### Job
The lines below are to be quoted exactly, from the first through the one that contains "SC = bpy.context.scene".

╭──

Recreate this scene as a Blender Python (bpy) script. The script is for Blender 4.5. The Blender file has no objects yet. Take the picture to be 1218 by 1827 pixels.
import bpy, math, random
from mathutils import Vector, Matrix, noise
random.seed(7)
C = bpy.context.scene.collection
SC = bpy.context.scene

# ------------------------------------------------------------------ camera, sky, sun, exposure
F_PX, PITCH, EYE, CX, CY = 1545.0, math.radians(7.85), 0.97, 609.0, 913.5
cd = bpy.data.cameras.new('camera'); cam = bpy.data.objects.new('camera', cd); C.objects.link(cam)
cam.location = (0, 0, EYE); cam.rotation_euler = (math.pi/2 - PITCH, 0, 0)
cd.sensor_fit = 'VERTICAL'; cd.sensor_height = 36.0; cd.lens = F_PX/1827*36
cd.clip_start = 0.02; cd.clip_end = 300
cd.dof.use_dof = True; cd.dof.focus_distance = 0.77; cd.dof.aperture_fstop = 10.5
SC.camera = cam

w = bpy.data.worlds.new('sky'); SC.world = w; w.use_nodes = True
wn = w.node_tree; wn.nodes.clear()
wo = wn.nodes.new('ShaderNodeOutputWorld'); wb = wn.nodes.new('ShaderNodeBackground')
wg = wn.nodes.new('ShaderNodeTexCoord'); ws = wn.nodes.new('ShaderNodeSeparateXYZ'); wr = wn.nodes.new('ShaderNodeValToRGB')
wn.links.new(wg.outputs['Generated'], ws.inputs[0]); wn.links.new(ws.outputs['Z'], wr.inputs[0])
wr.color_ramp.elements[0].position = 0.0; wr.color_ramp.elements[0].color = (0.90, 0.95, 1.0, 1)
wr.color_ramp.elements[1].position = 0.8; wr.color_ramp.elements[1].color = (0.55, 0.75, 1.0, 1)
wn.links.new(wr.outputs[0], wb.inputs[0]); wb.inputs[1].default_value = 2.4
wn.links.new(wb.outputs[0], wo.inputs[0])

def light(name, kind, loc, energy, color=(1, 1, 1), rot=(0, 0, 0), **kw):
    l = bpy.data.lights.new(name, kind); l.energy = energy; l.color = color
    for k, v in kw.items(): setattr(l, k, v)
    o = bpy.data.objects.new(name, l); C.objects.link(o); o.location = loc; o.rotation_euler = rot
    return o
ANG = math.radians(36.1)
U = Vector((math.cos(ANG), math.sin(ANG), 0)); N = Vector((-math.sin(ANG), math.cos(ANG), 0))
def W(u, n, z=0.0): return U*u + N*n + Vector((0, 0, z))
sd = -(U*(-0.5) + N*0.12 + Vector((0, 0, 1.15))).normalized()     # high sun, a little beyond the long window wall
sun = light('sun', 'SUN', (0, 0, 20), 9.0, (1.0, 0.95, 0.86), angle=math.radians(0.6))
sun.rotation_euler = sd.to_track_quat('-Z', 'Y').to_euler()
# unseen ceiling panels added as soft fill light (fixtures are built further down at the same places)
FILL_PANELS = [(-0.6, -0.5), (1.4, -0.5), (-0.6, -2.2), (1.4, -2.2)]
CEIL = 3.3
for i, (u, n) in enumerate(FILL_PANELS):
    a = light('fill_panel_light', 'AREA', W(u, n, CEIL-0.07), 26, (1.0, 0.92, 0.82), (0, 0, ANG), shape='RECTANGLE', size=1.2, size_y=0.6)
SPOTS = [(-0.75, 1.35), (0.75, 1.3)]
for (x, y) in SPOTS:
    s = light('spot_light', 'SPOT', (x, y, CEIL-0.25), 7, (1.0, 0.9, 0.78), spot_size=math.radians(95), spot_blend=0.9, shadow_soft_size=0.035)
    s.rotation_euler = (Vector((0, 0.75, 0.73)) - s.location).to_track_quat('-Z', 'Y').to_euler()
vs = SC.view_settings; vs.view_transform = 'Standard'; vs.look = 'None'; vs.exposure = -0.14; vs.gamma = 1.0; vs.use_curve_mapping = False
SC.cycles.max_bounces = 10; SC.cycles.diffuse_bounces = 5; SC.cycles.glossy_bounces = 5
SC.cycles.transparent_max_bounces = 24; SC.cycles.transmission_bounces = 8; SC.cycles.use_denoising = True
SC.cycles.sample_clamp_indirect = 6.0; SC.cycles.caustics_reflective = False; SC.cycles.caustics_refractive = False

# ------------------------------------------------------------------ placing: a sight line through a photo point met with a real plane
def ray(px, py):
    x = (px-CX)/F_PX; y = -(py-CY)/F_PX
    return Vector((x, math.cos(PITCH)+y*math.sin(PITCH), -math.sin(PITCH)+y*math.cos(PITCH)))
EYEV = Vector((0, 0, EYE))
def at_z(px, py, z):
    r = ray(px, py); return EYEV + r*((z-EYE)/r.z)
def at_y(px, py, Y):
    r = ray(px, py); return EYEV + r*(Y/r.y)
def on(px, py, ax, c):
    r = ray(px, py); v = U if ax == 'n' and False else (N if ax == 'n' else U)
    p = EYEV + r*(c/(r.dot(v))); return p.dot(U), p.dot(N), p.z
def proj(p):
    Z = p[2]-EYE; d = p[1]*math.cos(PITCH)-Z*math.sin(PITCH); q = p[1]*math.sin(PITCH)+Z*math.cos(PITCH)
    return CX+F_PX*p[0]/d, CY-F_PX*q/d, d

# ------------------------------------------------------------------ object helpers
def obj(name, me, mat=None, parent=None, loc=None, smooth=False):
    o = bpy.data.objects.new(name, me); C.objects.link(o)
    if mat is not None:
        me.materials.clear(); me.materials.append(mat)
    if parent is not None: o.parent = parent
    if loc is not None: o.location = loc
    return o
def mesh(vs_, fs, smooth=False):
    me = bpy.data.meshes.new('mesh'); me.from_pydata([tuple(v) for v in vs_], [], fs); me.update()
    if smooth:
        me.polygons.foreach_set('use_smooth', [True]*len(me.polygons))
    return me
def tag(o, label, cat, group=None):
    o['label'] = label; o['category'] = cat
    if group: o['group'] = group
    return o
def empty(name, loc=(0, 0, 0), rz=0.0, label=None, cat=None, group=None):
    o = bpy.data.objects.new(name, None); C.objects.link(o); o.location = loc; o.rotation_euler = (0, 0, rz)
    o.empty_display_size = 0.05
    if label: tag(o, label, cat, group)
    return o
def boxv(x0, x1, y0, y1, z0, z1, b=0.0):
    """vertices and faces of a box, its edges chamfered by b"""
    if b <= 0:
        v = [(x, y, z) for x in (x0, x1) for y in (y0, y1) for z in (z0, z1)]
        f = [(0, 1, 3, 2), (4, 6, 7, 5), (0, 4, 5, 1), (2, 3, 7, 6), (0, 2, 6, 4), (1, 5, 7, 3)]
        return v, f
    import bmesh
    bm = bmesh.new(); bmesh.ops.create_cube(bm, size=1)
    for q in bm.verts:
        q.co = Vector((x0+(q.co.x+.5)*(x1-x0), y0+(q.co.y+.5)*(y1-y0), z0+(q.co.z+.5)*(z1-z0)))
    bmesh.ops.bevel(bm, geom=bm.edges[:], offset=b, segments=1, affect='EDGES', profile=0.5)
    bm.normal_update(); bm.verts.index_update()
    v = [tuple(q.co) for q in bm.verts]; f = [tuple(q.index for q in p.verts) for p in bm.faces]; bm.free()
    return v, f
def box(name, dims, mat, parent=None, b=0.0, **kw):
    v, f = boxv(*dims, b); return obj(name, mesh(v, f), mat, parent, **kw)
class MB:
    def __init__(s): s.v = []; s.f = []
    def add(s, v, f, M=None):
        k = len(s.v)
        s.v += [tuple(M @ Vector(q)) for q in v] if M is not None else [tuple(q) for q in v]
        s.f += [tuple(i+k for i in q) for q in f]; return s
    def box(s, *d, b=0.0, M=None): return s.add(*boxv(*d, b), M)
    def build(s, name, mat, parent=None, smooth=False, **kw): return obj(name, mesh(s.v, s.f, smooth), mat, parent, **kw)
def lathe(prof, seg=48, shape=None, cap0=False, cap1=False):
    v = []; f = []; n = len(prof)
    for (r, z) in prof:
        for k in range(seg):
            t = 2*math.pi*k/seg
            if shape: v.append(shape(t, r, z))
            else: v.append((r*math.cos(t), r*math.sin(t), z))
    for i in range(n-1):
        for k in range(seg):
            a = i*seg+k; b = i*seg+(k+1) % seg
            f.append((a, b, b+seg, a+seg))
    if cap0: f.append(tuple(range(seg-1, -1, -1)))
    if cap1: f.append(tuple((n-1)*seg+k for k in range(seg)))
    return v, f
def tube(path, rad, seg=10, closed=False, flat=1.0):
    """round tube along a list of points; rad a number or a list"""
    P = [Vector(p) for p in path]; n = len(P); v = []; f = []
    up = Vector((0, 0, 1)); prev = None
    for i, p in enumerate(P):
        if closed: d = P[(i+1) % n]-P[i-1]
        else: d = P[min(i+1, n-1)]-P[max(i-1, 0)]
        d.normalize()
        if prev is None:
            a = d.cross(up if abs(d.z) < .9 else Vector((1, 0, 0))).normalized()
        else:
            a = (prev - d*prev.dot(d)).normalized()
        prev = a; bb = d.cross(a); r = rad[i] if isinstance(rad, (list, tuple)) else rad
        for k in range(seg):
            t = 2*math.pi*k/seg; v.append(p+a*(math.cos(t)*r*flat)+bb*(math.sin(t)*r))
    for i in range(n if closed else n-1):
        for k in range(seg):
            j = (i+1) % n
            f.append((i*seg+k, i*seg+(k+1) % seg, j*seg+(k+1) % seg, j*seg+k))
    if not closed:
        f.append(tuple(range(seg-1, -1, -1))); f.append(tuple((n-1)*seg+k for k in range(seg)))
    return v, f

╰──

### Problem solution
Recreate this scene as a Blender Python (bpy) script. The script is for Blender 4.5. The Blender file has no objects yet. Take the picture to be 1218 by 1827 pixels.
import bpy, math, random
from mathutils import Vector, Matrix, noise
random.seed(7)
C = bpy.context.scene.collection
SC = bpy.context.scene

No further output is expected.